- [PROBLEM TO SOLVE]: Don't include pictures. Quote the lines below from the first through the line that contains "return np.clip((b - .495) * 4.2, 0, 1)".
━━━ INPUT MATERIAL
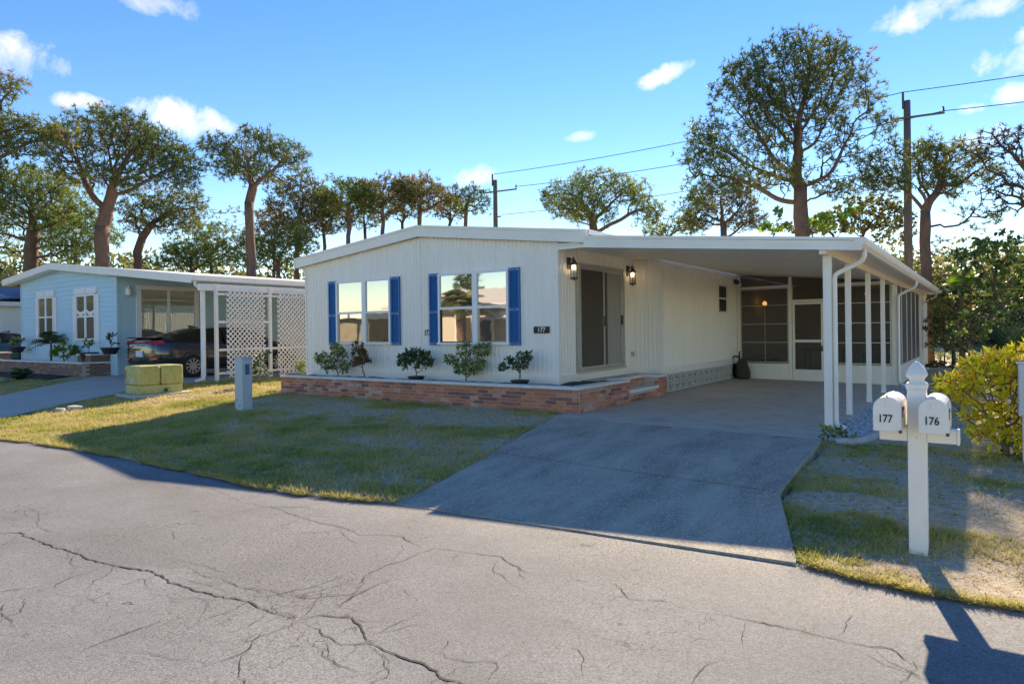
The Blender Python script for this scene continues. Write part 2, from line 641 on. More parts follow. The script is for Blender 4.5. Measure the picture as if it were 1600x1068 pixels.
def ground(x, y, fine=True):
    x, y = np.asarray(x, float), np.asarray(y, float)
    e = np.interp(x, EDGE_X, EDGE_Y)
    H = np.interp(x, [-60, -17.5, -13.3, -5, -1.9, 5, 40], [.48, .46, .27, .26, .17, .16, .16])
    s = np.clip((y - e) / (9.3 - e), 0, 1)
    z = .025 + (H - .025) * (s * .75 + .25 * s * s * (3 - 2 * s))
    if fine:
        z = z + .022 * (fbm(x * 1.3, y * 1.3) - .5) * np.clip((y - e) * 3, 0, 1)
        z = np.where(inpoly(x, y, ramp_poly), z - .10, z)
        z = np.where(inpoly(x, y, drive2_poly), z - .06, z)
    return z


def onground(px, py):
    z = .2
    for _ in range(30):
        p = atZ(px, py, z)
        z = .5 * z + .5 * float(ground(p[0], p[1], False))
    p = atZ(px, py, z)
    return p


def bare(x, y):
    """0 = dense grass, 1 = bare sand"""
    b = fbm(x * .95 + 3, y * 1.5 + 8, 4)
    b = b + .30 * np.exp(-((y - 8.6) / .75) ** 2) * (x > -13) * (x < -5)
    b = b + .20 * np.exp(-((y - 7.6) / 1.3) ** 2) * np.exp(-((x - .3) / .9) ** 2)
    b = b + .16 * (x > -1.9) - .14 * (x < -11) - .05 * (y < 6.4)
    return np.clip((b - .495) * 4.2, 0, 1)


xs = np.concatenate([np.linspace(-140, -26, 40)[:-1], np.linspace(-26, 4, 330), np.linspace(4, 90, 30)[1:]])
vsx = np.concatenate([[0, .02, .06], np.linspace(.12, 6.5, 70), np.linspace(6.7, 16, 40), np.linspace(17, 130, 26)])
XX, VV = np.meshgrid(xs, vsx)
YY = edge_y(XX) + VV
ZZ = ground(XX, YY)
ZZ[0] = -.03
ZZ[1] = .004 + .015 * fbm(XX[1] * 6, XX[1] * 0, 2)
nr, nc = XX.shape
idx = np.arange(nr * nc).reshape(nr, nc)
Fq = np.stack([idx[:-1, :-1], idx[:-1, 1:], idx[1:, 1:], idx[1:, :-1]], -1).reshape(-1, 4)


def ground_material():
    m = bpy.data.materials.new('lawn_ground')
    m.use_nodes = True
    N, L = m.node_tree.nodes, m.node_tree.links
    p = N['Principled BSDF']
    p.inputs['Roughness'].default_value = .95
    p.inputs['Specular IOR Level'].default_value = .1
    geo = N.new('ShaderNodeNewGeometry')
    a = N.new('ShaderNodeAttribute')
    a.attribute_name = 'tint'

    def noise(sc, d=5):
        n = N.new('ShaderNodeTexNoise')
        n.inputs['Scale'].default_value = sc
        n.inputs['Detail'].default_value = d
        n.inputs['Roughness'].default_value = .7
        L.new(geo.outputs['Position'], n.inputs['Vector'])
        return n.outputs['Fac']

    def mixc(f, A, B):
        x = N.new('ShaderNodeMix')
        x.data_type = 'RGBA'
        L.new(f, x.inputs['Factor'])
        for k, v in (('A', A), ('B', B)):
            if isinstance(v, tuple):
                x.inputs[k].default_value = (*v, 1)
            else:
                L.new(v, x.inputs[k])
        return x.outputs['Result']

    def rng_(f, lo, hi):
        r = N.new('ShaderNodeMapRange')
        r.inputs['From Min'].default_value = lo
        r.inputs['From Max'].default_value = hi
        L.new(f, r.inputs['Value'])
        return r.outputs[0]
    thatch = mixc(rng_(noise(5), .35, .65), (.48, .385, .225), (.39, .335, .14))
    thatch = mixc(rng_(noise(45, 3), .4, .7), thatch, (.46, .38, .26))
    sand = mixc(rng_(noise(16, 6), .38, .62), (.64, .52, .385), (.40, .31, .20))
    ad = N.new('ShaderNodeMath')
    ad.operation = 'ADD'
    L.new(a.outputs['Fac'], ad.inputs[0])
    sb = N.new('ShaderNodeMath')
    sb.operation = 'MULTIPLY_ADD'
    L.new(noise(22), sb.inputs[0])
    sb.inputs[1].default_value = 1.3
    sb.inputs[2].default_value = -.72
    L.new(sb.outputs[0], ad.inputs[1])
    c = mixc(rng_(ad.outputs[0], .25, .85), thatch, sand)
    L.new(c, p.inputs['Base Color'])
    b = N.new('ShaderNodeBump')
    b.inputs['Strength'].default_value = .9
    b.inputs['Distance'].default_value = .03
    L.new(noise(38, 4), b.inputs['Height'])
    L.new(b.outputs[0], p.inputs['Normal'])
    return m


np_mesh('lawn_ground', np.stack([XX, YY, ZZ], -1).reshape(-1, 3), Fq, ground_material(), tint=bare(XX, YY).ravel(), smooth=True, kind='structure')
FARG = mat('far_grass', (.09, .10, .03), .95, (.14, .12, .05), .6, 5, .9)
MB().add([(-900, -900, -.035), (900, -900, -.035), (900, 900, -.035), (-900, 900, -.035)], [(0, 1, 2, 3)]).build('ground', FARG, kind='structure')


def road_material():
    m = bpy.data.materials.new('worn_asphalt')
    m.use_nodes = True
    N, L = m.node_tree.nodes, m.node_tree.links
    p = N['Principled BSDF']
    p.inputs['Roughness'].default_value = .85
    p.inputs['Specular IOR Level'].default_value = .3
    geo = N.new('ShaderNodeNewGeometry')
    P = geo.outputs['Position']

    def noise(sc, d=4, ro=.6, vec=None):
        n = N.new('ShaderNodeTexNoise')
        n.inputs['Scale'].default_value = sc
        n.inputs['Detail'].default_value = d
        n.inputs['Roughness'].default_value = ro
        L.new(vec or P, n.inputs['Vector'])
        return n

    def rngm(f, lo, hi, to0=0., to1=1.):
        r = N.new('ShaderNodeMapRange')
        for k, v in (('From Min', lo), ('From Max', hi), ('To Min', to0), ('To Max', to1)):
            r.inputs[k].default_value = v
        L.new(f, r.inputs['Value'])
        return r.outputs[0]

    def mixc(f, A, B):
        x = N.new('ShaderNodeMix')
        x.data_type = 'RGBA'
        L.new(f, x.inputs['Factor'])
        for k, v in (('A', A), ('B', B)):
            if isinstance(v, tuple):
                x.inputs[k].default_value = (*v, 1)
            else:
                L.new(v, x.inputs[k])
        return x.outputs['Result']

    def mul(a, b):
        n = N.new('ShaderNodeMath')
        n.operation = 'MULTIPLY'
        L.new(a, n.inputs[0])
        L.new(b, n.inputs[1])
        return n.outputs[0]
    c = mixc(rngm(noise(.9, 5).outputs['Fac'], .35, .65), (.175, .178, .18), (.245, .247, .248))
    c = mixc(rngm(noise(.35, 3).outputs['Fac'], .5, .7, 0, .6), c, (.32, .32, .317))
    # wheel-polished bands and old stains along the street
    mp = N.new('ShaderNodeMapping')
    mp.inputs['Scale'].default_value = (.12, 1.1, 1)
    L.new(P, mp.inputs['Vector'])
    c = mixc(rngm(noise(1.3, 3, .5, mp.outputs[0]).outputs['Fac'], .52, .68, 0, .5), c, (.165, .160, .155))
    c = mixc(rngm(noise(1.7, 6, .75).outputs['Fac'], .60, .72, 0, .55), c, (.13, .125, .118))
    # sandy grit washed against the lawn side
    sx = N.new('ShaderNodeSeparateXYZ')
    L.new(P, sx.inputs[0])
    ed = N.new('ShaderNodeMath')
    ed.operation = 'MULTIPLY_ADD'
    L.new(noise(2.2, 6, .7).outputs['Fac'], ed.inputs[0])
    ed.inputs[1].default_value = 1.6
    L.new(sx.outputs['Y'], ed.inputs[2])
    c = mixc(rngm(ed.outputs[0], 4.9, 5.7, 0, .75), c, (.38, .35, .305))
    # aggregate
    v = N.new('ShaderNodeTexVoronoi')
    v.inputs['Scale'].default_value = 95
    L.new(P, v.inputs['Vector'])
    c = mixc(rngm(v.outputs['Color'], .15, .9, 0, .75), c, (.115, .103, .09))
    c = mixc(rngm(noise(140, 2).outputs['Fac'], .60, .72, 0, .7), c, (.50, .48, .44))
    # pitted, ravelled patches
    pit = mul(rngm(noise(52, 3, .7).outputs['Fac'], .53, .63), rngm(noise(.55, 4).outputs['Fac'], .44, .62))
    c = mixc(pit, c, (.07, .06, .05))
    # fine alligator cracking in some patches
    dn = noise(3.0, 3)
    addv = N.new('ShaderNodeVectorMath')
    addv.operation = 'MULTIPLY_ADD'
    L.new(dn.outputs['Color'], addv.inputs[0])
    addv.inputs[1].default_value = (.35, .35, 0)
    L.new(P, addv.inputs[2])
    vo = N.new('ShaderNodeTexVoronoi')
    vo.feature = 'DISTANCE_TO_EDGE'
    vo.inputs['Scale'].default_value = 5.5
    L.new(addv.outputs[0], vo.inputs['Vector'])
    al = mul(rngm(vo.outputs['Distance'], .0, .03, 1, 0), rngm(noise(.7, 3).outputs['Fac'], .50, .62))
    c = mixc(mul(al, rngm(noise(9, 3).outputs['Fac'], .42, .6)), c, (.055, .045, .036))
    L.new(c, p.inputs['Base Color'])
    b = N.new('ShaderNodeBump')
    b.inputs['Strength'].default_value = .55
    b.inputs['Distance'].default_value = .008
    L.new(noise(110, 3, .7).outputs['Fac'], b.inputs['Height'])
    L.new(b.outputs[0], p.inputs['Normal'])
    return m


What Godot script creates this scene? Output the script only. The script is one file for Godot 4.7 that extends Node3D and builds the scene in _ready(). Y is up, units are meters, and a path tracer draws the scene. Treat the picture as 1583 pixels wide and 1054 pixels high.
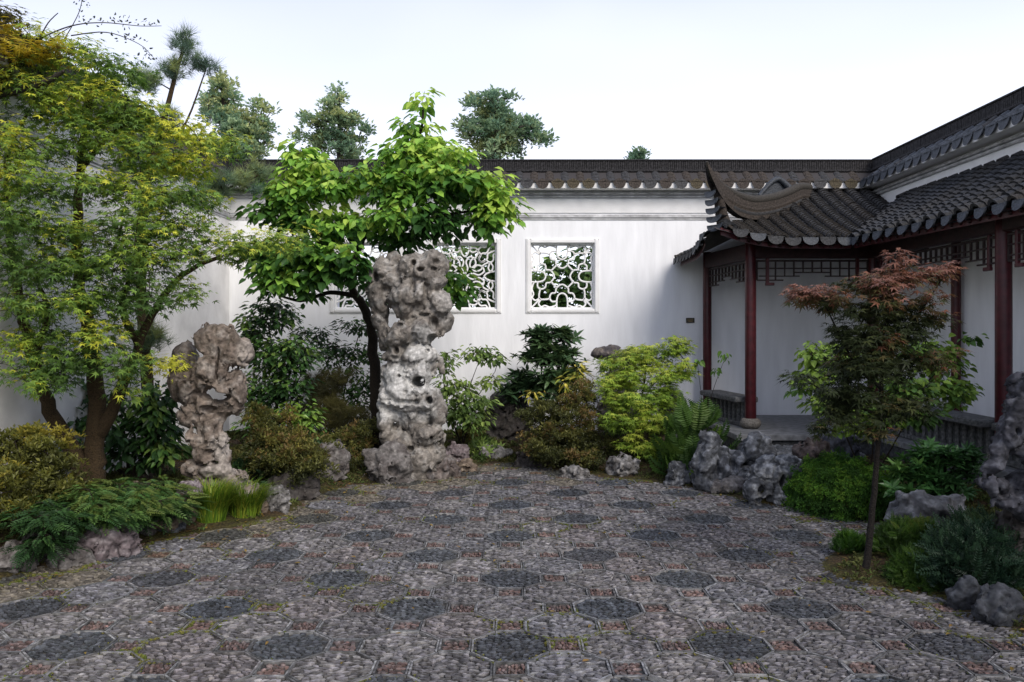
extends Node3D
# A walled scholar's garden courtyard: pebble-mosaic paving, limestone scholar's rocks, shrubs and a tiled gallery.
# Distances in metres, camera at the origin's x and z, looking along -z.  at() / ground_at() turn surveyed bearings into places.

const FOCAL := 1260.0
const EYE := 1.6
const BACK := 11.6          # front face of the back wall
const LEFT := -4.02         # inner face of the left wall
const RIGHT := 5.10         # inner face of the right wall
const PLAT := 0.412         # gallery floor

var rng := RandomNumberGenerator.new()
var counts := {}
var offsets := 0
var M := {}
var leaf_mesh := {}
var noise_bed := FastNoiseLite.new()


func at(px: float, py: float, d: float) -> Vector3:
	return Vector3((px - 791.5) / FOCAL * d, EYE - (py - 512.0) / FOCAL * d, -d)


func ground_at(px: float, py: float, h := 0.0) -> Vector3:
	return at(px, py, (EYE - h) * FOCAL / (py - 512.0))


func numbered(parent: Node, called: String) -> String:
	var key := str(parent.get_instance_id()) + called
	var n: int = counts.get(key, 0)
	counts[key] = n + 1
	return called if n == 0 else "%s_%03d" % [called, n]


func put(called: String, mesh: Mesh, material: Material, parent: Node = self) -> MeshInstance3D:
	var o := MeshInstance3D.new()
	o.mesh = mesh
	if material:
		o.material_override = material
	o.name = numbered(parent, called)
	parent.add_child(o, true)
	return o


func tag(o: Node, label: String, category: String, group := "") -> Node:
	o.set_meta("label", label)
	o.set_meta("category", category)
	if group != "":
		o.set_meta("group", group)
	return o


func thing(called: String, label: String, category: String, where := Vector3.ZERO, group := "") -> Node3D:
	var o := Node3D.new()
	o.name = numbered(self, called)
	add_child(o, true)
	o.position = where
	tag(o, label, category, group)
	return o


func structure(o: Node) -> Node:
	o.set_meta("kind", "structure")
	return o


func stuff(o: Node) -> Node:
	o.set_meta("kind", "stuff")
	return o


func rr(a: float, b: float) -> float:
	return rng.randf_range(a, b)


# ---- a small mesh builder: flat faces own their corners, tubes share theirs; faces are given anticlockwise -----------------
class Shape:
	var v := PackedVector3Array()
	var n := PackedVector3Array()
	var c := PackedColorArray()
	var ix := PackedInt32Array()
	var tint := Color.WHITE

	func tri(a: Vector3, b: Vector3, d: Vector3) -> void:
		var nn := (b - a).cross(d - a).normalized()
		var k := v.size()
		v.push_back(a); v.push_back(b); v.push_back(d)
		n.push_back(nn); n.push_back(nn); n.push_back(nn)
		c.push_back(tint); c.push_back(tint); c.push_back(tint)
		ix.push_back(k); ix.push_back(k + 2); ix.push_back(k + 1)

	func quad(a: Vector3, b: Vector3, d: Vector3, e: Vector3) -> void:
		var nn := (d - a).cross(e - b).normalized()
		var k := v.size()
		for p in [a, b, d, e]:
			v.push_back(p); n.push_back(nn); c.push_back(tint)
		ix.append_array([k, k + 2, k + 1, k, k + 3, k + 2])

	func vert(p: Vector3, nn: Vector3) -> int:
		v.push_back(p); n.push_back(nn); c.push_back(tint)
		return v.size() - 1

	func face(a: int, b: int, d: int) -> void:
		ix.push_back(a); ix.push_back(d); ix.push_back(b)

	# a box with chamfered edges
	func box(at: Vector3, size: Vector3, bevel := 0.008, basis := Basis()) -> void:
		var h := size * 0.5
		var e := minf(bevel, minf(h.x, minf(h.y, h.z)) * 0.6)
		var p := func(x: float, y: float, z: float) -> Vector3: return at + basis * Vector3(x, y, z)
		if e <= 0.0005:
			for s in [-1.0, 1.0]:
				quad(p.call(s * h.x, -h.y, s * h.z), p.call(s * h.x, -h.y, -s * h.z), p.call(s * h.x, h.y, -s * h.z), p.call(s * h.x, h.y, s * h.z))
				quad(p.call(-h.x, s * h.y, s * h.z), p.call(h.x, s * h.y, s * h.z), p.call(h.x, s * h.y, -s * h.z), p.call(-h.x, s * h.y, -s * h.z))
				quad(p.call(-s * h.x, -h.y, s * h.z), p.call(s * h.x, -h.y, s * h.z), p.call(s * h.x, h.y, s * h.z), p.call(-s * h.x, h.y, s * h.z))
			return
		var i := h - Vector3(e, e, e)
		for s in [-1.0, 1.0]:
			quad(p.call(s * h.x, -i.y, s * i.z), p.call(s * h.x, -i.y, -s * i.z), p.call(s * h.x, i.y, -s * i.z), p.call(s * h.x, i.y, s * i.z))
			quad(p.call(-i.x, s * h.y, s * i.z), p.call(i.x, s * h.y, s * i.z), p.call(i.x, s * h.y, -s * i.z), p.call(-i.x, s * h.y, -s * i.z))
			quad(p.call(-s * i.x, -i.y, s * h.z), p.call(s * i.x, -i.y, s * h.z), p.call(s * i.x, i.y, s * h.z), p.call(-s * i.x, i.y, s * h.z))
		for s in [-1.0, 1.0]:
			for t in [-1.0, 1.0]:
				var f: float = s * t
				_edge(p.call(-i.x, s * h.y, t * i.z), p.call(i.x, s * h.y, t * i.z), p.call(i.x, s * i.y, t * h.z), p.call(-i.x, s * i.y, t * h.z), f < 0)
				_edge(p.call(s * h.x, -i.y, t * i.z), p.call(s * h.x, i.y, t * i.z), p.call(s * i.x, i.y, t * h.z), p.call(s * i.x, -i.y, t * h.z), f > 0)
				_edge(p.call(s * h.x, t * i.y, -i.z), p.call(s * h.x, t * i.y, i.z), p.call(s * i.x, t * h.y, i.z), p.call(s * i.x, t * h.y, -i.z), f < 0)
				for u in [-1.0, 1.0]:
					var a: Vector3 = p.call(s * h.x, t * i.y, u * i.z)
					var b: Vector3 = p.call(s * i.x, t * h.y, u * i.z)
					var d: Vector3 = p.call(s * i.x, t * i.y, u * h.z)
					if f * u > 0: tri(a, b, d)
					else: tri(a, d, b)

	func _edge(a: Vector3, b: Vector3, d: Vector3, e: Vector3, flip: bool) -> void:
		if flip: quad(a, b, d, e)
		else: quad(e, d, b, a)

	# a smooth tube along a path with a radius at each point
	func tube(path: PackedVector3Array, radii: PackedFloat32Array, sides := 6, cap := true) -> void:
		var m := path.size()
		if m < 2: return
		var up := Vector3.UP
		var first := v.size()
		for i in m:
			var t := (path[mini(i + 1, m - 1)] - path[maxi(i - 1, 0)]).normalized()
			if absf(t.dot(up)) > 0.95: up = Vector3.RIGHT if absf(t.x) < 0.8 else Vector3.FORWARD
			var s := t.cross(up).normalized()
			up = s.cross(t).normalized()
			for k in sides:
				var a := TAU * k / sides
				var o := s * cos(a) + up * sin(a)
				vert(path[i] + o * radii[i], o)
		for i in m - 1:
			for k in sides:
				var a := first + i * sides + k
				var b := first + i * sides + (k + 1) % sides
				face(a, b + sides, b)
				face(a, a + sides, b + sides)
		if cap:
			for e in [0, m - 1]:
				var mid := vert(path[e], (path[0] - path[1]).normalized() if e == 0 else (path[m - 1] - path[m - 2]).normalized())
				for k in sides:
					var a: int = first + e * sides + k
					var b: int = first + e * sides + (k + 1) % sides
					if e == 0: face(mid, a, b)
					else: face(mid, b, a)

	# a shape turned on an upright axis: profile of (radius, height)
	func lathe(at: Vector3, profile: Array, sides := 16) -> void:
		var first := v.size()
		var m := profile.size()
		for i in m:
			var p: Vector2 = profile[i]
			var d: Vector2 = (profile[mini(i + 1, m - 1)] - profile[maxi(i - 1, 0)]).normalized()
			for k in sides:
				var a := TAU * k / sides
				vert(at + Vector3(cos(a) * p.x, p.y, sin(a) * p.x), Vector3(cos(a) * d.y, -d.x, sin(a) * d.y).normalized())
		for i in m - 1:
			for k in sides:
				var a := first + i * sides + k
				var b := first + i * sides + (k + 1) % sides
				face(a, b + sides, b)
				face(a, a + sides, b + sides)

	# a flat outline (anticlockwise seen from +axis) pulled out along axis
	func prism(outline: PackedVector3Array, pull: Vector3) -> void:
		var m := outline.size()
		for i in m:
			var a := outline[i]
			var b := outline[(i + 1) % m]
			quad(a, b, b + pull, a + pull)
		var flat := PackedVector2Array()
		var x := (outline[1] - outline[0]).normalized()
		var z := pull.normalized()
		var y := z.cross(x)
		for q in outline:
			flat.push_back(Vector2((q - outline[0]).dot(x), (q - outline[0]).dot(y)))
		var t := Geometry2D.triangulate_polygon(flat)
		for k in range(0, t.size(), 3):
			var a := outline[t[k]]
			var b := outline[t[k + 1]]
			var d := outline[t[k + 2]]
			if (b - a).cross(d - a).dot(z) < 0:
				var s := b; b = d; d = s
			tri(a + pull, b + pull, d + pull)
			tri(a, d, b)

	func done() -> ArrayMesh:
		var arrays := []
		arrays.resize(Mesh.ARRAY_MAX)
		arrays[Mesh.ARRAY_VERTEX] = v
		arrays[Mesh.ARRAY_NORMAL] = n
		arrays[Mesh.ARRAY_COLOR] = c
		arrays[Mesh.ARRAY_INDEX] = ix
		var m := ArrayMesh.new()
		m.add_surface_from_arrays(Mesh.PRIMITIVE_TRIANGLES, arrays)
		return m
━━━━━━
- [SOLUTION TO THIS TASK]:
The Blender Python script for this scene continues. Write part 2, from line 641 on. More parts follow. The script is for Blender 4.5. Measure the picture as if it were 1600x1068 pixels.
def ground(x, y, fine=True):
    x, y = np.asarray(x, float), np.asarray(y, float)
    e = np.interp(x, EDGE_X, EDGE_Y)
    H = np.interp(x, [-60, -17.5, -13.3, -5, -1.9, 5, 40], [.48, .46, .27, .26, .17, .16, .16])
    s = np.clip((y - e) / (9.3 - e), 0, 1)
    z = .025 + (H - .025) * (s * .75 + .25 * s * s * (3 - 2 * s))
    if fine:
        z = z + .022 * (fbm(x * 1.3, y * 1.3) - .5) * np.clip((y - e) * 3, 0, 1)
        z = np.where(inpoly(x, y, ramp_poly), z - .10, z)
        z = np.where(inpoly(x, y, drive2_poly), z - .06, z)
    return z


def onground(px, py):
    z = .2
    for _ in range(30):
        p = atZ(px, py, z)
        z = .5 * z + .5 * float(ground(p[0], p[1], False))
    p = atZ(px, py, z)
    return p


def bare(x, y):
    """0 = dense grass, 1 = bare sand"""
    b = fbm(x * .95 + 3, y * 1.5 + 8, 4)
    b = b + .30 * np.exp(-((y - 8.6) / .75) ** 2) * (x > -13) * (x < -5)
    b = b + .20 * np.exp(-((y - 7.6) / 1.3) ** 2) * np.exp(-((x - .3) / .9) ** 2)
    b = b + .16 * (x > -1.9) - .14 * (x < -11) - .05 * (y < 6.4)
    return np.clip((b - .495) * 4.2, 0, 1)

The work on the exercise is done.